As Snowman makes his journey, he recalls his childhood with an embittered mother and oblivious father and his long friendship with Crake. Most fondly he remembers Oryx, the love of his life. Through these memories we learn how the world got into this dire situation.

This novel is both inventive and absorbing. Although Atwood’s descriptions of the pre-plague world with its abominations of nature seem comic at times, they are still horribly believable. This is dark humor with a knife edge about a world that has lost its sanity.

Oryx and Crake is the first of a trilogy, and I am looking forward to reading the other two volumes.

Day Thirteen: The Handmaid’s Tale

Cover for The Handmaid's TaleWhen I first read Margaret Atwood’s The Handmaid’s Tale back in the 80s, I believe my reaction was that the Canadian author might be over-reacting to the rise in American religious fundamentalism, although that also made it fairly scary reading. Not only does the novel translate well into this century, it is even more effective and foreboding in a time when hard-won civil and reproductive rights are being abrogated, education is being dumbed down and tampered with (as we know who have to fight the “intelligent design” battle every two years), and fundamentalism of all kinds is on the rise. Everyone should read or re-read this book.

Atwood presents the story skillfully. It is from the point of view of one person, the handmaid, as she struggles with her everyday life but remembers her previous one–one that we would consider normal. Instead of explaining what happened, she muses about her life as her thoughts come to her and as things happen, so it takes us awhile to understand what is going on. More than 20 years later, I still remember my horror when I realized the handmaid’s function in this dystopian society.
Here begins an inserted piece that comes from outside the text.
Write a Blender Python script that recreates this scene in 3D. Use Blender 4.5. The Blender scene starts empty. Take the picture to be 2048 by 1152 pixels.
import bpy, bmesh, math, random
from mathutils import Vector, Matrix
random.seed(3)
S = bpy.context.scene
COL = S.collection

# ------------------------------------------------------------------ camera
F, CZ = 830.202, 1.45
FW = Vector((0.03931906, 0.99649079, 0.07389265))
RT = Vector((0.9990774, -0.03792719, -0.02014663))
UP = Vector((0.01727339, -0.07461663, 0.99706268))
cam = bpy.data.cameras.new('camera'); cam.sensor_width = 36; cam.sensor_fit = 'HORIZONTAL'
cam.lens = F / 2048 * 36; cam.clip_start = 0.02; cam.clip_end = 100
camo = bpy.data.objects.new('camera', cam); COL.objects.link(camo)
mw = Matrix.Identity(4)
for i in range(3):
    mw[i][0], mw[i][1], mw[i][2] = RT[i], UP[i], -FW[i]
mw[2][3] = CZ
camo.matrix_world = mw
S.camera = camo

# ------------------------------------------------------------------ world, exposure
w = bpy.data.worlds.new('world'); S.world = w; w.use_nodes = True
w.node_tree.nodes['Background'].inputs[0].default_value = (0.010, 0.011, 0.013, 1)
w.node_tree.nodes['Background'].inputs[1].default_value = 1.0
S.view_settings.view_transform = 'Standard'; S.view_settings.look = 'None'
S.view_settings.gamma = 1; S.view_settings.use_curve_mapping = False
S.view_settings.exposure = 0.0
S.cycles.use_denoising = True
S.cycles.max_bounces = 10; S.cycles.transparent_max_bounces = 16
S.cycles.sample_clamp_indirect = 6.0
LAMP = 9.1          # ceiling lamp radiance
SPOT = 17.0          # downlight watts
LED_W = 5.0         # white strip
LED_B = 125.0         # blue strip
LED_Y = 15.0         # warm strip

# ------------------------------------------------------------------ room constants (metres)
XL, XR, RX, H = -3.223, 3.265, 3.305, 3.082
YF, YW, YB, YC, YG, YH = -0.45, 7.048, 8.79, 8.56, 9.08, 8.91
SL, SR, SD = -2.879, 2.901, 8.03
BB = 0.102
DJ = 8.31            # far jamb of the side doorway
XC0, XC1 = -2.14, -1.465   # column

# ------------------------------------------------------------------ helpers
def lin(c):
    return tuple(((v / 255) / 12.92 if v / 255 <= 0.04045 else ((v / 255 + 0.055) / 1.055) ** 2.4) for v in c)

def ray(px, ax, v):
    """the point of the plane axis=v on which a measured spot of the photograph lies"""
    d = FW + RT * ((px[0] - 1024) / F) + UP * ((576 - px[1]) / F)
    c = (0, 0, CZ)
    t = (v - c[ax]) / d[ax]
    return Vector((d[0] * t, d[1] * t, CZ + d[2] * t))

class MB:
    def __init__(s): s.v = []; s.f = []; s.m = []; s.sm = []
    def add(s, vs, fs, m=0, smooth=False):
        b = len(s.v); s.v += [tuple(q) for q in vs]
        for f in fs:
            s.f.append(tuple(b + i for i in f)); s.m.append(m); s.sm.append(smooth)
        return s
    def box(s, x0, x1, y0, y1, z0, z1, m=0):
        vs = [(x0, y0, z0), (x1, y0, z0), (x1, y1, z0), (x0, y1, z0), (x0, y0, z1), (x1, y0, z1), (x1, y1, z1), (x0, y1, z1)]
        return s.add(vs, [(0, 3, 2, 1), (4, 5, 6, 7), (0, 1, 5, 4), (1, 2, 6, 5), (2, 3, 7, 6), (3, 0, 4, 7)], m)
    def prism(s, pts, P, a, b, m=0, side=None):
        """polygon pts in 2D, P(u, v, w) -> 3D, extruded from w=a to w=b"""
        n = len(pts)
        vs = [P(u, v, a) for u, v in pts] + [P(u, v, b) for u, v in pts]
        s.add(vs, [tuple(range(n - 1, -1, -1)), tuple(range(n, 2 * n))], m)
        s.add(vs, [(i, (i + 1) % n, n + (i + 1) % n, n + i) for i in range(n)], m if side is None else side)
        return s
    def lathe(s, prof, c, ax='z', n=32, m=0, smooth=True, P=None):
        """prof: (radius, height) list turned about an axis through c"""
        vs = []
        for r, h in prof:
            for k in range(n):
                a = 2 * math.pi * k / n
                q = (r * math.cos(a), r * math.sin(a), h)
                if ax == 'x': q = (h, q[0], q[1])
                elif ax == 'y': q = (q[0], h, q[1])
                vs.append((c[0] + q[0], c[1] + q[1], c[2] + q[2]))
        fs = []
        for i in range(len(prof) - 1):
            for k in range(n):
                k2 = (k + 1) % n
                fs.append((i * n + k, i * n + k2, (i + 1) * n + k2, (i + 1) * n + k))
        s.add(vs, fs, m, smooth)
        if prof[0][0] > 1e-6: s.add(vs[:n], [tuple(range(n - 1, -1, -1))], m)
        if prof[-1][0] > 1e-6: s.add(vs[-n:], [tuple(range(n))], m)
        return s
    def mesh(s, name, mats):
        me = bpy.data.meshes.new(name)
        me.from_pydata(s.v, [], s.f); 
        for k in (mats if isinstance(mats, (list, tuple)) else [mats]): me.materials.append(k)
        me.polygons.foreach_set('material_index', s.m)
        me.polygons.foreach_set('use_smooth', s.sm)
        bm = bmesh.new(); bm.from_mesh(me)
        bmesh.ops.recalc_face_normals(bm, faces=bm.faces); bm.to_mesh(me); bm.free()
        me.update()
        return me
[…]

All we understand at first is that the handmaid lives in a rigid, stratified society in what used to be the U.S. in the not-too-distant future. It is a time of war, and there are terrifying checkpoints everywhere. All women are forced to wear uniforms in specific colors that indicate their station and function, and hers is red. She is treated as an outcast, and almost her every action is supervised. It takes us awhile to figure out that she lives in a theocracy, the laws of which were made as an apparent backlash against the successes in the late 19th century of women’s rights. In a foreword to the version I read, Atwood says that she purposefully didn’t include anything in the book that people have not already done to each other, which makes a statement in itself.

The novel is beautifully written. Although education for women is against the law, the handmaid was educated in her previous life, and constantly plays with language as she muses.

Read in the current climate, some of the themes and statements in this book will send a chill down your spine.